By Victoria Olson, Grade 3/4 Teacher
In the Summer of 2013, I thought I had already found my professional development mecca as a teacher. It was Twitter. As crazy as it sounds to those outside our circle, teachers all over the globe use social media to connect and collaborate to further their professional development. From Twitter chats where conversation revolves around a common hashtag, to Google+ groups that focus on specific learning styles or projects, social media has helped me forge several professional relationships and friendships with educators all over the world over the last two years.

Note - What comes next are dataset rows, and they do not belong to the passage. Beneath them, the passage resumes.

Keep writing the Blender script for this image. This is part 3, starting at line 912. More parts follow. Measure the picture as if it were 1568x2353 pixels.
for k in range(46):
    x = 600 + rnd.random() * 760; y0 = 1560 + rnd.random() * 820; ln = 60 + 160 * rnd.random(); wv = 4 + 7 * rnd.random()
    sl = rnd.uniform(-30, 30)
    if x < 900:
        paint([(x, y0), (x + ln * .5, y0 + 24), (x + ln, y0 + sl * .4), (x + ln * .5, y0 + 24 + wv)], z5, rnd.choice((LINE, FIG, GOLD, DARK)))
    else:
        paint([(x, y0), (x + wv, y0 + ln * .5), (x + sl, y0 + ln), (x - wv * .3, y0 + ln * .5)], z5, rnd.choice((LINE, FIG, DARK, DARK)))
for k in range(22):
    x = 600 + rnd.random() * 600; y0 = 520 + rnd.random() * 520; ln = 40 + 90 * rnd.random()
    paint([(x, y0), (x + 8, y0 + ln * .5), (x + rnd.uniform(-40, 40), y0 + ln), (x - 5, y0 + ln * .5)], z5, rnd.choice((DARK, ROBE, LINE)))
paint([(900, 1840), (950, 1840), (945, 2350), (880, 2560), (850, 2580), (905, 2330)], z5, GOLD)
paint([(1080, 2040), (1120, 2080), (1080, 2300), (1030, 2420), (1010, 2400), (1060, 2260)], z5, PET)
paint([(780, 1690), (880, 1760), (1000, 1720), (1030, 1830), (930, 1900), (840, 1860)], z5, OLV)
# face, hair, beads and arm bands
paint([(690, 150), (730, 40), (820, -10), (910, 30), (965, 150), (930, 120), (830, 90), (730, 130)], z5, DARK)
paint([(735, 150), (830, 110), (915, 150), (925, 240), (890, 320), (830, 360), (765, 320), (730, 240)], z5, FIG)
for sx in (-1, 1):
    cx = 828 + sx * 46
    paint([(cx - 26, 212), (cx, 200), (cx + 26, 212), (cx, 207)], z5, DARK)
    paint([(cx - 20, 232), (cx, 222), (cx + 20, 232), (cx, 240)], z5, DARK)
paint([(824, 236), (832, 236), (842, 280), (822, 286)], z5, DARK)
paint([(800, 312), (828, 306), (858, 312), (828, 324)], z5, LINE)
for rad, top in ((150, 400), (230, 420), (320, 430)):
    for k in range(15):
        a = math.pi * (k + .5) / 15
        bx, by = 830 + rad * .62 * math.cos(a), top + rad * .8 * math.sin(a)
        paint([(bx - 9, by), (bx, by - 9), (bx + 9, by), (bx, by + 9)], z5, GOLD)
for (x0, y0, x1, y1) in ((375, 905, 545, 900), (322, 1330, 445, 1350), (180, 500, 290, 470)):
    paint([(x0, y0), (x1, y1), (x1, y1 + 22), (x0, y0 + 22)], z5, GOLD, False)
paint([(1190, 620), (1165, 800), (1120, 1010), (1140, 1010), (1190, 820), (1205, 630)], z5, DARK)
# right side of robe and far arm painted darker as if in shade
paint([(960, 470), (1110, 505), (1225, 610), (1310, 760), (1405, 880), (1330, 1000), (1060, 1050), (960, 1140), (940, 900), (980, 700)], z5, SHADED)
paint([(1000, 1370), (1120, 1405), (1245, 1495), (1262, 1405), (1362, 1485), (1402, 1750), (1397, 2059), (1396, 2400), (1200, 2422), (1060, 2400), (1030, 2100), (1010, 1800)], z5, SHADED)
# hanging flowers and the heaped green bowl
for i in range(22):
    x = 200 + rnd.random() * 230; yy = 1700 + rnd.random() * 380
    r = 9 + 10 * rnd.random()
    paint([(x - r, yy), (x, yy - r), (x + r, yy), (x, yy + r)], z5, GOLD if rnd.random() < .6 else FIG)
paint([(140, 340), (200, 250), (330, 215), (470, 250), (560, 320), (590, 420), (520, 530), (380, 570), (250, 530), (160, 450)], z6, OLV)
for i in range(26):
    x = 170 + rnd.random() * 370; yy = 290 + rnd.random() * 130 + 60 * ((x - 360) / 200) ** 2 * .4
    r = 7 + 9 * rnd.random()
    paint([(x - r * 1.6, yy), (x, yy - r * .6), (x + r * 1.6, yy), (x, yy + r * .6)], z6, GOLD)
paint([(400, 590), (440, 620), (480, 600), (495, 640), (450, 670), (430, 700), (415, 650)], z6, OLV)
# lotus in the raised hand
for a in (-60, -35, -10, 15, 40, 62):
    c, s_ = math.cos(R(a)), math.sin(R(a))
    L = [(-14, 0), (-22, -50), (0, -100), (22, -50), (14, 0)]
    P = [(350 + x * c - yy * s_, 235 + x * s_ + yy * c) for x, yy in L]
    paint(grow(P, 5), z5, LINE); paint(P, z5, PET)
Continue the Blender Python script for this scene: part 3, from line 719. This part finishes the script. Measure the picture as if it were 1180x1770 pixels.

Little did I know that the fall of 2013 would bring me Voxer, which changed the way that I connected with my peers. This app was different; it helped me collaborate even more specifically with common interest groups, while also challenging me to listen and speak with more intent, lest I waste any of my colleagues’ precious time. Voxer’s ability to asynchronously exchange voice, text, and image messages in a group was more than alluring to teachers who were hungry for new ways to connect and collaborate with one another.
Today, Voxer is a part of my everyday life as an educator. I am part of a number of one-on-one and group conversations that discuss everything from education technology uses in elementary settings to collaborative conversations about edcamp organization. The best part is that I can listen and interact with these groups anytime that I wish to. Sometimes, I listen to the group voicethreads in their entirety, treating it like a podcast that I listen to on my commute. At other times, I pick and choose which conversations that I want to be a part of, just like I did on Twitter.
What Voxer has offered the most to me as an educator is a way to deepen the professional connections I already held with my peers around the globe. As a Canadian who regularly presents at conferences in the US, I am often displaced from my colleagues and unable to collaborate until the event date draws nearer. Voxer groups allow me to connect and put a voice – and personality – to my fellow faculty before I even meet them face to face! If we already know each other, then it gets even better when we actually meet. Voxer is a way to “reunite” and chat at times that work for us, when it is otherwise impossible to do so.
Groups of eager teachers naturally stumble into rich conversations regarding pedagogical philosophy, social issues, the design and refining of lesson ideas, and the stories that make teaching the adventure that it is! Voxer has provided us with a simple platform to share those ideas and makes it easy to connect with our colleagues, even if they’re on the other side of the world.